Quindi, per il giovane Khamenei, fu quasi scontato vedere nell'ayatollah Ruhollah Khomeini il suo punto i riferimento, tanto da diventarne uno stretto collaboratore, cui furono affidate missioni delicate e segrete, quando la futura Guida suprema era in esilio all'estero.
Eppure, nonostante fosse imbevuto delle tesi radicali di Khomeini, Khamenei era un appassionato di scrittori occidentali (anche se questa classificazione potrebbe non essere completamente aderente alla realtà), espressioni di culture diverse: il russo Lev Tolstoj, il francese Victor Hugo e lo statunitense.
Avendo nel suo ''palmares'' anche arresti da parte della Savak, la crudele ed efficiente polizia segreta dello scià, Khamenei, dopo la caduta di Reza Pahlavi, scalò la gerarchia sciita più radicale, raccogliendo, nel 1989, l'eredità spirituale, ma soprattutto di potere, di Khomeini. La prima cosa che fece, dal punto di vista squisitamente politico, fu guardarsi intorno per capire chi poteva essere un suo interlocutore nella strategia di consolidamento del suo essere guida suprema, che non è solo una carica religiosa o morale.
Quindi, quale migliore occasione per allacciare solidi rapporti con le Guardie della Rivoluzione Islamica , cuore pulsante del nuovo regime e potente forza militare, sociale ed economica dell'Iran?
E, grazie ad alleanze e a campagne di neutralizzazione degli avversari, Khamenei è diventato un governante assoluto, impermeabile a qualsiasi istanza di rinnovamento gli provenga dalla sua gente, alla quale ormai vengono negate anche le libertà più elementari, come esprimere il loro pensiero o abbigliarsi - le donne - come meglio credono.
Neanche l'elezione a presidente della repubblica del moderato riformista (per quanto si possa essere riformisti in un regime teocratico) Mohammad Khatami ha intaccato il suo potere, oggi più che mai legato a doppio filo con le Guardie della Rivoluzione, fulcro militare ed economico del Paese.

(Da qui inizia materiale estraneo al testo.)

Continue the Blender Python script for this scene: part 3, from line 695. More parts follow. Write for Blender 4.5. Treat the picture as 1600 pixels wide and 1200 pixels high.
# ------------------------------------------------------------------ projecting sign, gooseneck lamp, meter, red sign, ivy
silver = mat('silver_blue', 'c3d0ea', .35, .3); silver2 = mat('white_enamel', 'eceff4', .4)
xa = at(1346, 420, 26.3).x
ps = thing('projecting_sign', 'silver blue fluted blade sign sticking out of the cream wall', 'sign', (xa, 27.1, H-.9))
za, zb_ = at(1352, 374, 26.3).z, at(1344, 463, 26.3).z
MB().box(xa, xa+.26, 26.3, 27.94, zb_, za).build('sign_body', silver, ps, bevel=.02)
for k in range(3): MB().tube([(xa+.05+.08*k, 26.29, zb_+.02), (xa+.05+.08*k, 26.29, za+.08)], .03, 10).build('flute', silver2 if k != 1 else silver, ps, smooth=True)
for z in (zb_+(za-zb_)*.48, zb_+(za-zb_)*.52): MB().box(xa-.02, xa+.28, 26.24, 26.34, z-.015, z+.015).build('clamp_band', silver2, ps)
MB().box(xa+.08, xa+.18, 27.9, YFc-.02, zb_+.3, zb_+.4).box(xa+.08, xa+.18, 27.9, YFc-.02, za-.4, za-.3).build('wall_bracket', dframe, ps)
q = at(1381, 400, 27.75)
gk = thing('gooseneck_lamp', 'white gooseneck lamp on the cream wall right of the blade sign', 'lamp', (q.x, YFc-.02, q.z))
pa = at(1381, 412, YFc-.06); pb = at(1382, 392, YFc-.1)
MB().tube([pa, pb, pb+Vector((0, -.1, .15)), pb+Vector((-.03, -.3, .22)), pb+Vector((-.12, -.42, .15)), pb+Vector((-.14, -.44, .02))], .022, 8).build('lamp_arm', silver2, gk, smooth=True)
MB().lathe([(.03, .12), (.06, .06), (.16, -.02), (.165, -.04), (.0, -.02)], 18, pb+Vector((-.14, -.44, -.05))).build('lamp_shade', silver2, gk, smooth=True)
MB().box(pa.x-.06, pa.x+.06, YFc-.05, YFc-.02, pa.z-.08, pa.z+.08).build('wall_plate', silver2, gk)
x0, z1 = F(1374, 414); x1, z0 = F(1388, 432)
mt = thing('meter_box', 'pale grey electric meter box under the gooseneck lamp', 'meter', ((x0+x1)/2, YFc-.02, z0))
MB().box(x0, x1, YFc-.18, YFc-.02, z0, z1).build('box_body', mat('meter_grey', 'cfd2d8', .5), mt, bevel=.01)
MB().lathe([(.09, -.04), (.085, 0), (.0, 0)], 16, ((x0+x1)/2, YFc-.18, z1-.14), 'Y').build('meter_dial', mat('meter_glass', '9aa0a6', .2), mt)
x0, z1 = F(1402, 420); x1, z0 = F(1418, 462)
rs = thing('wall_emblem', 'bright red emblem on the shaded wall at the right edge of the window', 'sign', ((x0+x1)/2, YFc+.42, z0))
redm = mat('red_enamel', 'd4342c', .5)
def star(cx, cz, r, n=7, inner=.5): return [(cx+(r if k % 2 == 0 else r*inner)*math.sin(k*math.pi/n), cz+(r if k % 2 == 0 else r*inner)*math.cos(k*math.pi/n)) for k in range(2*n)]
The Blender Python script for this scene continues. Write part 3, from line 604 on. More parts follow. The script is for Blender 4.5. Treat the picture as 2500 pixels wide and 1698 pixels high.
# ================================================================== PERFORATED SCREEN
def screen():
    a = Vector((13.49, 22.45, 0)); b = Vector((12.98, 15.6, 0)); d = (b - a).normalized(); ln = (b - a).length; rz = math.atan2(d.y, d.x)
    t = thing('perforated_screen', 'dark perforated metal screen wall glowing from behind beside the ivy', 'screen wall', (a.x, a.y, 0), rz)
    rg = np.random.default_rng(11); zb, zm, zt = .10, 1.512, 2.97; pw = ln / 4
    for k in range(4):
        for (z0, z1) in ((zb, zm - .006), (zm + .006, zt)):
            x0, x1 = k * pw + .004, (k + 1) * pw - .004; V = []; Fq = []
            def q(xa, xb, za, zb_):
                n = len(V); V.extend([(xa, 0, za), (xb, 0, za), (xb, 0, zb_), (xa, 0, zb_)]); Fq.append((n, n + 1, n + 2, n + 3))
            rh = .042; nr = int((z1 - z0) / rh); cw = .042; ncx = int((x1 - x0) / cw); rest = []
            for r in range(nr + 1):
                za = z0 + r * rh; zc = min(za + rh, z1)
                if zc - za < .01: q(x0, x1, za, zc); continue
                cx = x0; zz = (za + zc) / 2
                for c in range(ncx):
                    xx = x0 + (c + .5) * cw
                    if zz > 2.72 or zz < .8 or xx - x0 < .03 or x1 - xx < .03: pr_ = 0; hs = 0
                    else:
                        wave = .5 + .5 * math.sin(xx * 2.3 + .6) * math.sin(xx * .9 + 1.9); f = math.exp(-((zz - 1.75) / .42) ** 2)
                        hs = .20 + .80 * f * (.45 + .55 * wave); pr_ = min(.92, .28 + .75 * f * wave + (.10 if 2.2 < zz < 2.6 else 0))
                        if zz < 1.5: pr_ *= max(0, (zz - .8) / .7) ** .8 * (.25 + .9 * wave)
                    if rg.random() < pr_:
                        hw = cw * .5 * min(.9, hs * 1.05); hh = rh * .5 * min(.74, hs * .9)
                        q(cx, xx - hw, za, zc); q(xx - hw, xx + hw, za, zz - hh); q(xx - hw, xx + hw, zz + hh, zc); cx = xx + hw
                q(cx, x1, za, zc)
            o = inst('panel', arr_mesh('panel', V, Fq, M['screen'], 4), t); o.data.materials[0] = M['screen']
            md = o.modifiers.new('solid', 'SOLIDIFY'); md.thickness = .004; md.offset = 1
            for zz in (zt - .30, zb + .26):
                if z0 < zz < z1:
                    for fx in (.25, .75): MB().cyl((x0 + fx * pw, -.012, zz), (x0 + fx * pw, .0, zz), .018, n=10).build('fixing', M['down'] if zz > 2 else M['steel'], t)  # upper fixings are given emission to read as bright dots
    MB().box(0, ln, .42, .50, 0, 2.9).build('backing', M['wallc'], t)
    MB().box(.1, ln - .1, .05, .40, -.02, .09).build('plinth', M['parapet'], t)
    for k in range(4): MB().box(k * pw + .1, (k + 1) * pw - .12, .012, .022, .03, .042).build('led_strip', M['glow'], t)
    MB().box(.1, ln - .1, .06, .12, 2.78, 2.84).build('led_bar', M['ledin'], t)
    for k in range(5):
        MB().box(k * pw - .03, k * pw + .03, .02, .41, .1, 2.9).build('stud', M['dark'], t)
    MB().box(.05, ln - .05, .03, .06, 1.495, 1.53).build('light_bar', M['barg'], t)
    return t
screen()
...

Più volte gli iraniani hanno cercato di sollevare la testa, ma il tallone del regime ha schiacciato le proteste, attuando una feroce repressione che ha colpito coloro che dissentono: donne, omosessuali, intellettuali, giornalisti, minoranze religiose.
Tutto questo mentre le sanzioni economiche, conseguenza dei ''giochetti'' sul nucleare, hanno messo in ginocchio il Paese, persino i ''bazaristi'', la potente casta dei commercianti che ha sempre lucrato, al di là di chi siede nella poltrona più alta dell'Iran, su cui ancora oggi, vecchio e malato, resiste. Ma ancora per quanto?